What to produce |
Type out the material below exactly.

Data extract |
================================

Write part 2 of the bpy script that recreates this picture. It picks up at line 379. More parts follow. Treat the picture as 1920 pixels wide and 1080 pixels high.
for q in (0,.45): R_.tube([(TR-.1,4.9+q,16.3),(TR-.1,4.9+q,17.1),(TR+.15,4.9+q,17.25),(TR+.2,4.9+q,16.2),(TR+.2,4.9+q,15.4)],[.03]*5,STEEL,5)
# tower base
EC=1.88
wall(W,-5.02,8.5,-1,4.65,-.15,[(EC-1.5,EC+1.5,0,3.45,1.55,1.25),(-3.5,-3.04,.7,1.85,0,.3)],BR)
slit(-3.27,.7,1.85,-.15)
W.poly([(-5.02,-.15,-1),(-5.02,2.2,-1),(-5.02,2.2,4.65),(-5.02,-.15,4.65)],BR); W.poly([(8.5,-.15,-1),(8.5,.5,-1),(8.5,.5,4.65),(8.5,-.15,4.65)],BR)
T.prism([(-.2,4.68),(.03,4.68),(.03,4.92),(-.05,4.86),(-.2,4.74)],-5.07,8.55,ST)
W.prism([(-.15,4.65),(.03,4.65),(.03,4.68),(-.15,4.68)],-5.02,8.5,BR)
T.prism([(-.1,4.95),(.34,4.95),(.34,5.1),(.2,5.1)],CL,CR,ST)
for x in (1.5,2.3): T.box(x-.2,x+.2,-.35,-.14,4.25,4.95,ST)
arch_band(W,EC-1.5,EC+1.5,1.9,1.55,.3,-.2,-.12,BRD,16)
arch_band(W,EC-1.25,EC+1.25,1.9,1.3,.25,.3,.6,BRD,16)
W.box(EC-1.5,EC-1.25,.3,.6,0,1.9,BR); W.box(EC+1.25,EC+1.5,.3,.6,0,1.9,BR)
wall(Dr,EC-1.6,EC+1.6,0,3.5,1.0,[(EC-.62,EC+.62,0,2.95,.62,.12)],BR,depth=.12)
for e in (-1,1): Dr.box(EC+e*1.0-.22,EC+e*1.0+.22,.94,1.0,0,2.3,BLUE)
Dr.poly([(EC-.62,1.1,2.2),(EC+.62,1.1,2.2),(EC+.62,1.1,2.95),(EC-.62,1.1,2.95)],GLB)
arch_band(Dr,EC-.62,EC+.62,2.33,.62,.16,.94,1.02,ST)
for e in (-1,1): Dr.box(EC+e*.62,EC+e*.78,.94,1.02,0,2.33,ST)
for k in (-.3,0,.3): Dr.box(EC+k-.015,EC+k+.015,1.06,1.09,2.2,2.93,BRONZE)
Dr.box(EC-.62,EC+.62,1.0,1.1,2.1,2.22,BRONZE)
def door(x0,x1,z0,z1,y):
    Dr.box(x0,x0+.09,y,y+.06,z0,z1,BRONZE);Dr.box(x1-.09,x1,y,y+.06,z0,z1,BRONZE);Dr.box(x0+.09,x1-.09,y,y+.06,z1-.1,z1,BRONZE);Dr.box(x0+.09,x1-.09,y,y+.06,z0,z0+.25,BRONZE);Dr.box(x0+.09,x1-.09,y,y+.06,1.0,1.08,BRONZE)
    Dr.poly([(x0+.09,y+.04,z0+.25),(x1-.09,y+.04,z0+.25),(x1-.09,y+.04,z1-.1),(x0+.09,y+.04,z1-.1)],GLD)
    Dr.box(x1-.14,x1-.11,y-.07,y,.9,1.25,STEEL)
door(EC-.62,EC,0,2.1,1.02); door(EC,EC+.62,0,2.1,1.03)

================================

Task result |
Write part 2 of the bpy script that recreates this picture. It picks up at line 379. More parts follow. Treat the picture as 1920 pixels wide and 1080 pixels high.
for q in (0,.45): R_.tube([(TR-.1,4.9+q,16.3),(TR-.1,4.9+q,17.1),(TR+.15,4.9+q,17.25),(TR+.2,4.9+q,16.2),(TR+.2,4.9+q,15.4)],[.03]*5,STEEL,5)
# tower base
EC=1.88
wall(W,-5.02,8.5,-1,4.65,-.15,[(EC-1.5,EC+1.5,0,3.45,1.55,1.25),(-3.5,-3.04,.7,1.85,0,.3)],BR)
slit(-3.27,.7,1.85,-.15)
W.poly([(-5.02,-.15,-1),(-5.02,2.2,-1),(-5.02,2.2,4.65),(-5.02,-.15,4.65)],BR); W.poly([(8.5,-.15,-1),(8.5,.5,-1),(8.5,.5,4.65),(8.5,-.15,4.65)],BR)
T.prism([(-.2,4.68),(.03,4.68),(.03,4.92),(-.05,4.86),(-.2,4.74)],-5.07,8.55,ST)
W.prism([(-.15,4.65),(.03,4.65),(.03,4.68),(-.15,4.68)],-5.02,8.5,BR)
T.prism([(-.1,4.95),(.34,4.95),(.34,5.1),(.2,5.1)],CL,CR,ST)
for x in (1.5,2.3): T.box(x-.2,x+.2,-.35,-.14,4.25,4.95,ST)
arch_band(W,EC-1.5,EC+1.5,1.9,1.55,.3,-.2,-.12,BRD,16)
arch_band(W,EC-1.25,EC+1.25,1.9,1.3,.25,.3,.6,BRD,16)
W.box(EC-1.5,EC-1.25,.3,.6,0,1.9,BR); W.box(EC+1.25,EC+1.5,.3,.6,0,1.9,BR)
wall(Dr,EC-1.6,EC+1.6,0,3.5,1.0,[(EC-.62,EC+.62,0,2.95,.62,.12)],BR,depth=.12)
for e in (-1,1): Dr.box(EC+e*1.0-.22,EC+e*1.0+.22,.94,1.0,0,2.3,BLUE)
Dr.poly([(EC-.62,1.1,2.2),(EC+.62,1.1,2.2),(EC+.62,1.1,2.95),(EC-.62,1.1,2.95)],GLB)
arch_band(Dr,EC-.62,EC+.62,2.33,.62,.16,.94,1.02,ST)
for e in (-1,1): Dr.box(EC+e*.62,EC+e*.78,.94,1.02,0,2.33,ST)
for k in (-.3,0,.3): Dr.box(EC+k-.015,EC+k+.015,1.06,1.09,2.2,2.93,BRONZE)
Dr.box(EC-.62,EC+.62,1.0,1.1,2.1,2.22,BRONZE)
def door(x0,x1,z0,z1,y):
    Dr.box(x0,x0+.09,y,y+.06,z0,z1,BRONZE);Dr.box(x1-.09,x1,y,y+.06,z0,z1,BRONZE);Dr.box(x0+.09,x1-.09,y,y+.06,z1-.1,z1,BRONZE);Dr.box(x0+.09,x1-.09,y,y+.06,z0,z0+.25,BRONZE);Dr.box(x0+.09,x1-.09,y,y+.06,1.0,1.08,BRONZE)
    Dr.poly([(x0+.09,y+.04,z0+.25),(x1-.09,y+.04,z0+.25),(x1-.09,y+.04,z1-.1),(x0+.09,y+.04,z1-.1)],GLD)
    Dr.box(x1-.14,x1-.11,y-.07,y,.9,1.25,STEEL)
door(EC-.62,EC,0,2.1,1.02); door(EC,EC+.62,0,2.1,1.03)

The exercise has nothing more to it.